Di dalam sutra ini, Sang Buddha mengecam mereka yang melihat Tathagata-garbha (yakni unsur Kebuddhaan yang abadi di dalam batin setiap orang) sebagai kosong. Di situ Sang Buddha menyatakan bahwa pada dasarnya mereka melakukan bunuh diri spiritual dengan pendiriannya yang salah itu:
"Dengan memupuk Tanpa-Diri (anatman) dalam kaitan dengan Tathagata-garbha, dan terus-menerus memupuk Kekosongan, Penderitaan tidak akan lenyap, tetapi ia bagaikan serangga berada dalam api sebuah pelita."
Menurut versi Tibet dari sutra ini, pencapaian Pembebasan Nirvana ("moksha") membuka sebuah alam yang "penuh kebahagiaan, sukacita, kekekalan, stabilitas, dan keabadian, yang di situ Buddha berada dalam kedamaian penuh (Dharmaksema).

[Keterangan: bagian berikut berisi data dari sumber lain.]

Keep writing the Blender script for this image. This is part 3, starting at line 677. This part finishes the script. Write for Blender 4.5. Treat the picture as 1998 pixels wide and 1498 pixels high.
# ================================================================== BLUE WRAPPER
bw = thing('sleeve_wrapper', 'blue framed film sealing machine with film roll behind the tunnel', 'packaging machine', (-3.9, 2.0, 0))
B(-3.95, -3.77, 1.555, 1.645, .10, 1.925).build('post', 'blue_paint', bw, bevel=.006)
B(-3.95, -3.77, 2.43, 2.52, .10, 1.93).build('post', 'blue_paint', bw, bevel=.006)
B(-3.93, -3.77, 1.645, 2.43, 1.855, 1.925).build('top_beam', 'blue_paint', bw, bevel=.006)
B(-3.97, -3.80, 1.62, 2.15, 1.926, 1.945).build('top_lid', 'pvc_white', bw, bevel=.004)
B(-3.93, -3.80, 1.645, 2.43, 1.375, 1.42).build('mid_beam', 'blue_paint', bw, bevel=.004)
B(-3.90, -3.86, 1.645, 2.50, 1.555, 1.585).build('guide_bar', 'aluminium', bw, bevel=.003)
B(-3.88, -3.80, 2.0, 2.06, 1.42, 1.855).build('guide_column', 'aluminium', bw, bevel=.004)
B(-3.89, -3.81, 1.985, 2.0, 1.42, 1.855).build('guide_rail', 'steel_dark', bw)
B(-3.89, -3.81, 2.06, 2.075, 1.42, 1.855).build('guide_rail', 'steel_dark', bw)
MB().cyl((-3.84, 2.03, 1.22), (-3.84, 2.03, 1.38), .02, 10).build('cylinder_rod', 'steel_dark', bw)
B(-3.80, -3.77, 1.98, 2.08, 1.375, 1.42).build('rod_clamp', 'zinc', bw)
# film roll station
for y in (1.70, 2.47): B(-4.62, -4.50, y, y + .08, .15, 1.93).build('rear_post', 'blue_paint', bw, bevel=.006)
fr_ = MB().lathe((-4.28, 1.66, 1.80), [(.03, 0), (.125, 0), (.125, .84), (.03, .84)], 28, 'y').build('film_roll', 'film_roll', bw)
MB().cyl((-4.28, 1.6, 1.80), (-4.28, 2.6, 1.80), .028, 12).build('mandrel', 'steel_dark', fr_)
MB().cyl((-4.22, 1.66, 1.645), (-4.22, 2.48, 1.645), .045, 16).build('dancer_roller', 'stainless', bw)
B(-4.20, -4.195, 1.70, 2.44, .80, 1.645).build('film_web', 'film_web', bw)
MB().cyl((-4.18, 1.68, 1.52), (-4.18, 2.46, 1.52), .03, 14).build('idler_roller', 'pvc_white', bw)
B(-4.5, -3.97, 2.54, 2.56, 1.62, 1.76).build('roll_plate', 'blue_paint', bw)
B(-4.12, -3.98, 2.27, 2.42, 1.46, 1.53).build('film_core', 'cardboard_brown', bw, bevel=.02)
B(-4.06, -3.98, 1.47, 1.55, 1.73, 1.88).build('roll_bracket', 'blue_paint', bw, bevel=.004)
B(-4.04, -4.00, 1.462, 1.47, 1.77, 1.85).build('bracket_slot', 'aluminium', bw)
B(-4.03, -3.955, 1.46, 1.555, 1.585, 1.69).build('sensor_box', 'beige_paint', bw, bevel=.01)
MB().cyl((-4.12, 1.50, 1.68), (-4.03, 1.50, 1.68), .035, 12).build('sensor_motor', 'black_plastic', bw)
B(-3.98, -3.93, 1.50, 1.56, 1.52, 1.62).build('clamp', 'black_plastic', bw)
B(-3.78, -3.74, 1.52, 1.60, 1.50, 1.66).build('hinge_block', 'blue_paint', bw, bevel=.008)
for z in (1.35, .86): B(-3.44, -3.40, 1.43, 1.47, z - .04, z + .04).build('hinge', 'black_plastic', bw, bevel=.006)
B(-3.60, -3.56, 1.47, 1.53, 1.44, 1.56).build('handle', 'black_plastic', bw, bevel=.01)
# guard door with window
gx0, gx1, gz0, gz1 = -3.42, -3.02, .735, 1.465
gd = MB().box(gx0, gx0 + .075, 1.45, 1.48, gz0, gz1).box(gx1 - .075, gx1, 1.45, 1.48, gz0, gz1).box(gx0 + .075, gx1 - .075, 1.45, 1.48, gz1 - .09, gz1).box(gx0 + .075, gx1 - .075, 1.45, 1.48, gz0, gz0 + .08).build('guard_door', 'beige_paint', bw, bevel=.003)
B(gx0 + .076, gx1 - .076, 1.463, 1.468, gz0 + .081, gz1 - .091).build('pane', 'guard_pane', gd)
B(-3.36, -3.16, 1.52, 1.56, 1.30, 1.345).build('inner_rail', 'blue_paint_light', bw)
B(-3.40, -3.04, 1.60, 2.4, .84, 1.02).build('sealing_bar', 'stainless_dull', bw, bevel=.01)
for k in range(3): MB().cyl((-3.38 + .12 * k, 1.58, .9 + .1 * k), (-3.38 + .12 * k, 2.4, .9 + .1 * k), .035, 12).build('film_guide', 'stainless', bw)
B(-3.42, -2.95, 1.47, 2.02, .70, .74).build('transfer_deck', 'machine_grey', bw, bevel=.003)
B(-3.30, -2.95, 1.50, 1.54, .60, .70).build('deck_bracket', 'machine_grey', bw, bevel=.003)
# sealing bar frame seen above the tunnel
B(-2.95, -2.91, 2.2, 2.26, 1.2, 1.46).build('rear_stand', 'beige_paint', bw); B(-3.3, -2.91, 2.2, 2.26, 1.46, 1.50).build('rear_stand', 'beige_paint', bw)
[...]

Puncak dari reaksi terhadap konsep 'sunnyata' Nagarjuna terkandung dalam
Saddharma-pundarika-sutra, di mana dinyatakan bahwa
melihat segala sesuatu sebagai kosong bukanlah realisasi Buddhis yang tertinggi;
diperlukan kearifan Buddha untuk mengatasi persepsi kekosongan.